Fear Suffering After War.

"The people are, of course, earning tremendous wages, and are able to save, and this is a compensation, but there will not be much to be done in Germany after the war, and I for one will not return. Living will be impossible there, owing to the tremendous taxes, and everything will be ersatz for a long time. Even at present it is impossible to get underwear except that made of paper.

"The Government is clever in constantly telling the people that Germany was attacked and that England wants to shatter the German Empire, and this to a workman means taking away his bread. This fallacy, which people of all classes firmly believe and the fact that the people are powerless under the iron heel and tyranny of militarism, which increases rather than decreases, has kept the people from revolt, besides, the people are so apathetic from lack of nourishment that there will never be a revolution.

"The soldiers at the front are still well fed, much better fed than those in barracks, but even the latter are better fed than the civilians. Believe me, we are badly off in Holland, but it is paradise compared to conditions in Germany.

"People do not realize outside of Germany what this slavery to militarism is and how powerless people are. 'A man only becomes a human being when he becomes an officer,' a German Lieutenant said, and this is the spirit in Germany at present. The German people will, however, carry on the war, because they are powerless to resist the military and because they believe they have been attacked."

Point to Allies' Sea Control.

Fear of an economic war is fast gaining ground in Germany and the people are being educated slowly and by degrees to the idea that Germany has not yet won the war in spite of the sacrifices of the big offensive, and that the economic trumps are still in the hands of Great Britain and America. The Rhenish Gazette points out to Germans that the Anglo-American world is still considering the defeat of Germany in this war. This idea appears to be a surprise to the paper, which argues that the Entente first hoped for a military victory with America's help.

"It is now repeatedly stated on both sides of the Atlantic," it says, "that Anglo-America would not consider that Germany had won the war even if she drove the English and American armies from the Continent and forced France and Italy to make peace. They would then set their hopes on a sea war and believe that they could beat Germany thus and would cut her off from all export and import trade, without which Germany cannot exist."

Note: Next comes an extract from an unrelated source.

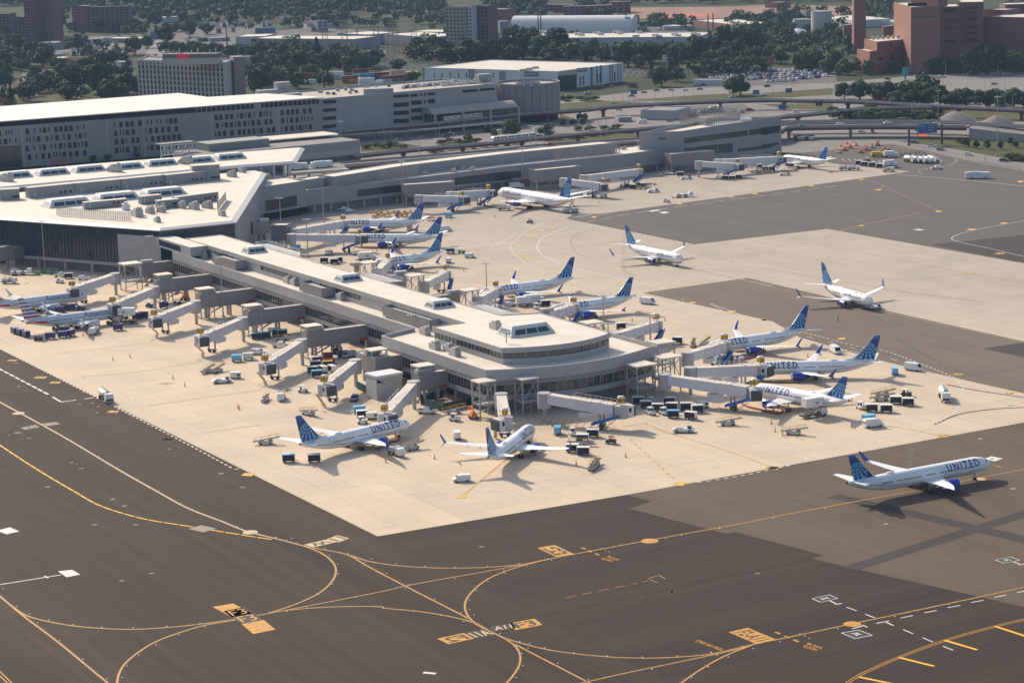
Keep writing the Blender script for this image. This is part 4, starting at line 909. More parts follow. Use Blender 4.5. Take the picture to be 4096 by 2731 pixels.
b=MB();wq(b,F2[0],F2[1],'b3',((1010,225),(1305,190),(1305,112),(1010,145)));wq(b,F2[0],F2[1],'b3',((1305,130),(1510,105),(1510,85),(1305,110)));b.build("strip_window",M_glass,con)
HB=[q('e5',415,625,15.9),q('e5',1052,530,15.9)]
hb=[HB[0].xy,HB[1].xy,xy(uv(HB[1])[0]-22,uv(HB[1])[1]),xy(uv(HB[0])[0]-22,uv(HB[0])[1]-4)]
block(con,hb,3.7,15.9,M_conw,M_cream,.6,.4,"head_block_wall","head_block_roof")
b=MB();wq(b,HB[0],HB[1],'e5',((530,935),(940,860),(940,722),(530,795)));b.build("strip_window",M_glass,con)
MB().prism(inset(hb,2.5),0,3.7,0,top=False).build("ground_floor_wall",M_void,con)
U0=[q('e5',1420,480,15.7),q('e5',2352,332,15.7),q('b3',0,117,15.7),q('b3',945,24,15.7)]
pu=[p.xy for p in U0]+back(U0,12)
block(con,pu,10.6,15.7,M_conw,M_cream,.4,.3,"upper_wall","upper_roof")
p1,p2=q('e5',1070,520,15.0),q('e5',1420,470,15.0);pp=[p1 .xy,p2 .xy]+back([p1,p2],9);block(con,pp,10.6,15.0,M_conw,M_cream,.4,.3,"upper_wall","upper_roof")
TZ=19.6
T0,T1,T2=q('a3',1155,1187,TZ),q('a3',1522,1177,TZ),q('a4',178,1042,TZ)
dirb=(T0-T1).normalized()
T3=T2+dirb*34
tall=thing("grey_office_block","tall grey block with green ribbon windows at the far end of the concourse","building")
tp=[T1 .xy,T2 .xy,T3 .xy,(T1+dirb*((T0-T1).length)).xy]
block(tall,tp,0,TZ,M_conw,M_cream,1.6,.4)
for pts in(((1560,1288),(2130,1218),(2130,1168),(1560,1238)),((2140,1215),(2352,1190),(2352,1140),(2140,1166)),((1560,1385),(1860,1372),(1860,1295),(1560,1332)),((1865,1372),(1995,1366),(1995,1285),(1865,1296)),((2040,1362),(2352,1325),(2352,1298),(2040,1335))):
 b=MB();wq(b,T1,T2,'a3',pts);b.build("ribbon_window",M_glassG,tall)
for pts in(((0,1215),(160,1190),(170,1125),(0,1145)),((0,1325),(150,1300),(155,1275),(0,1300))):
 b=MB();wq(b,T1,T2,'a4',pts);b.build("ribbon_window",M_glassG,tall)
b=MB();wq(b,T0,T1,'a3',((1325,1250),(1398,1248),(1398,1235),(1325,1237)));b.build("ribbon_window",M_glassG,tall)
def pen2(root,t,pts,z,h,m=M_screen,name="roof_screen"):
 P=[q(t,*p,z)for p in pts];b=MB()
 for A,B in zip(P,P[1:]):
  k=max(2,int((B-A).length/1.6))
  for j in range(k):p0,p1=A.lerp(B,j/k+.02),A.lerp(B,(j+.92)/k);b.beam(p0,p1,.1,h)
 b.build(name,m,root)
pen2(tall,'a3',((1515,1105),(1755,1130),(1820,1115),(2065,1085)),TZ-1.6,4.0);pen2(tall,'a3',((1520,1055),(1880,1020),(2065,1045)),TZ-1.6,4.0)
b=MB();p=q('a3',2110,1085,TZ-1.6);b.box(p,(6,3,1.5),.2);b.build("roof_unit",M_white,tall);b=MB();p=q('a3',2200,1072,TZ-1.6);b.box(p,(4,2.5,1.3),.2);b.build("roof_unit",mat("blue tarpaulin",(.05,.2,.45),.6),tall)
pen2(con,'b2',((1090,375),(1465,320)),ZC-.5,5.2);pen2(con,'b3',((385,185),(985,120)),ZC-.4,5.6)
M_hatch=mat("roof hatch",(.50,.48,.45),.6,.1,1)
b=MB().box((0,0,0),(3.4,1.8,1.6)).box((.6,0,1.6),(1.6,1.5,.6)).box((-1.0,.2,1.6),(1.0,1.0,.35)).tube((1.2,0,2.2),(1.2,0,2.5),.5,.5,10);u0=b.mesh("unit_body",M_unit)
RT=0
def rooftop(t,x,y,z,label,s=1.0,rot=-60,group=None):
 r=thing("rooftop_unit",label,"rooftop unit",q(t,x,y,z),radians(rot),group);r.scale=(s,s,s);put("cabinet",u0,r)
 MB().beam((-1.7,.3,.5),(-2.9,.3,.5),.5,.5).box((-2.9,.3,0),(.5,.5,1.0)).build("duct",M_unit,r)
for t,x,y,z,l in(('e3',1640,505,16.4,"grey air unit beside the big pavilion skylight"),('e3',1030,800,11.7,"large pale air unit on the lower pavilion roof by the left edge"),('e3',1110,855,11.7,"ribbed air unit with pipes next to the large pale one"),('e3',850,770,11.7,"low round topped unit with dishes on the lower pavilion roof"),('e3',720,580,11.7,"rusty low unit in the corner under the pavilion wall"),('e1',1090,500,11.7,"small dark fan unit at the hall end of the pier roof"),('e1',2280,850,11.7,"row unit of pipes and tanks on the pier roof"),('e2',170,235,11.7,"many piped condenser on the pier roof before the second screen"),('e2',770,400,11.7,"white box unit beside the second plant screen"),('e2',860,455,11.7,"low piping frame on the pier roof right of the second screen")):
 rooftop(t,x,y,z,l,1.15)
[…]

The paper quotes long extracts from answers to a round robin of the German Brazilian Trade Association on the question whether England and America could cut off all trade from the Central Powers and so defeat them. The article concludes with the argument that in the first place "Anglo-America" would be financially ruined if unable to export goods and raw materials and that "to blockade continental Europe from world communication and from foreign sources of raw materials might end the war, but in another way than England and America imagine. Not Germany and her allies would reap the consequences of this blockade, but England and America."